“I am a wild, unbelievably happily married, 29-year-old dog mom who will forever be a kid. My life story had a huge twist on November 28, 2016 at 11:55, 5 minutes before my husband, Jacob’s, birthday. We were driving home to Chattanooga from Baton Rouge after just celebrating Jacob at a dinner with our family. Little did I know I gave my last standing hug at that restaurant to my mom and now sister-in-law, Taylor.
30 miles South of Meridian, MS, Our car hit a puddle, hydroplaned, flipped three times and hit a tree. The tree crushed the roof of the car into my head and compressed my spin. It burtst, fracturing my C6 vertebrae which punctured my spinal cord— leaving me paralyzed chest down.
Jacob talks of that night and the reality of how nightmarish it was. When he came to, my head was dripping blood and he thought there was no way I could still be alive. I do not remember that night, but it was not just a nightmare as we still have not woken up. Thankfully neither Jacob or our dogs had a single scratch.
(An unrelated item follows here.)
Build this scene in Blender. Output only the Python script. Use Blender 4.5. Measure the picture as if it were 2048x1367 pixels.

Unbeknownst to me, a spinal cord injury at that high of a level does not mean I just can’t walk. Some of the challenges I face are bladder and bowel incontinence, loss of sensation below injury level, inability to regulate body temp, crazy muscle spasms, 24/7 constant pain of a level 6+ over my whole body, no finger dexterity or movement, no triceps on my right side, loss of all core/lower extremity function, blood pressure issues, dysfunctional diaphragm, inability to cough, loss of sexual function, lack of circulation to heal wounds well below injury level, etc.
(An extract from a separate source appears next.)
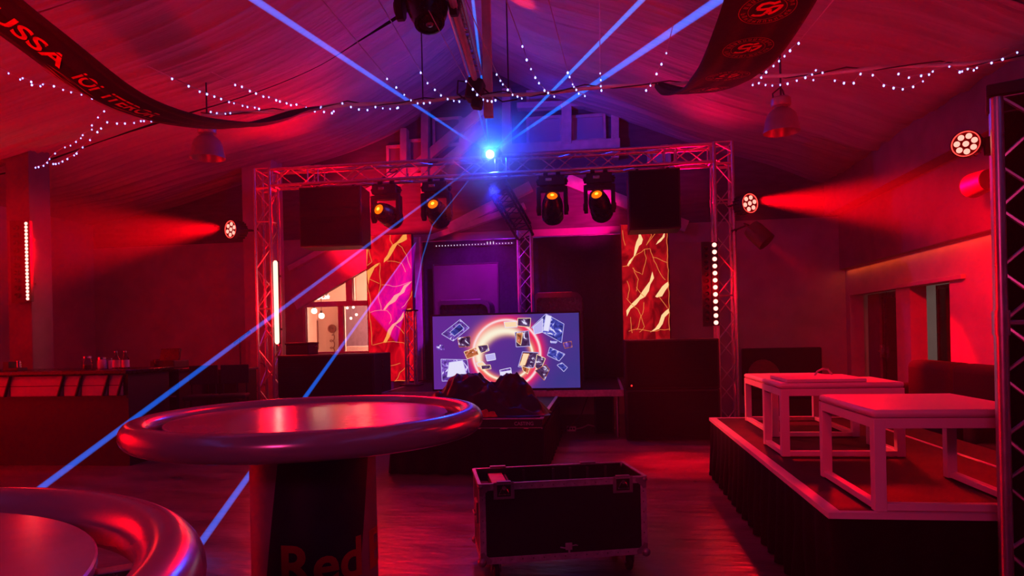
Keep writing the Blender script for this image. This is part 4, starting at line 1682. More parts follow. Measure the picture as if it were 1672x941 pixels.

This huge list of lost functions is only a glimpse into how much life has changed, and the depth of loss I face daily. I have struggled with depression, inability to see purpose to life, felt burdensome to myself and others, and was frustrated at the simple tasks I can no longer do alone. I also am very conscious of the beauty I face—I am still here living, I am still deeply in love with my hubs, I have the best friends and pups ever, and my life is still an adventure— I want to make sure I am not ignorant. The things I have been able to do would not be so without the amount of privilege and opportunity we’ve been offered. Many in my situation are stuck, not sure if they have a way to get out of their house today or tomorrow, or do they have the care we need. I believe as someone who has had a spinal cord injury, it is most important to use my voice for those who are unable to have their voices heard. The more awareness those of us with class, race, and location privileges spread, the more the minority community can rise to be heard together.
I was an avid camper, hiker, trail runner, road runner, dog trainer, painter, piano player, gardener, fitness lover, adventurer. Grieving these losses is extremely complex. I have found adapted ways to do several of these things. Since my injury I have been camping, hiking with my husband, skydiving, tubing, water skiing, jet skiing, scuba diving, kayaking, played on a wheelchair rugby team, was the first wheelchair user to title my dog in a protection trial, went white water rafting, and have been to over 20 new-to-us states. We take our dogs on 2-4-mile walks daily and we’re planning on getting an adventure van to travel the US with. I do love adaption and bringing awareness to accessibility needs. I love finding new ways to still experience life. While I have found new loves, I know these things will not make the grief that comes with the loss disappear. But I am thankful for the outlet of opportunities, and the fact that there are opportunities for others in my situation to still thrive and live life adventurously. I hope that accessibility awareness continues to grow world-wide.
I am so fortunate to have a HUGE support system in my husband, my family, my friends, and fellow quadriplegics. We make sure to laugh at least once a day, and I have SO much to be thankful for. Many look at my life and have said to me ‘I don’t think I could live the life you live.’ The only thing I say is that, I used to say the same thing before I was injured, and I really believe most people would surprise themselves. We are resilient creatures and every day we are faced with a choice. Will you choose to just survive today, or will you choose to thrive, no matter the lemons or curve balls that are thrown at you? The choice is yours.”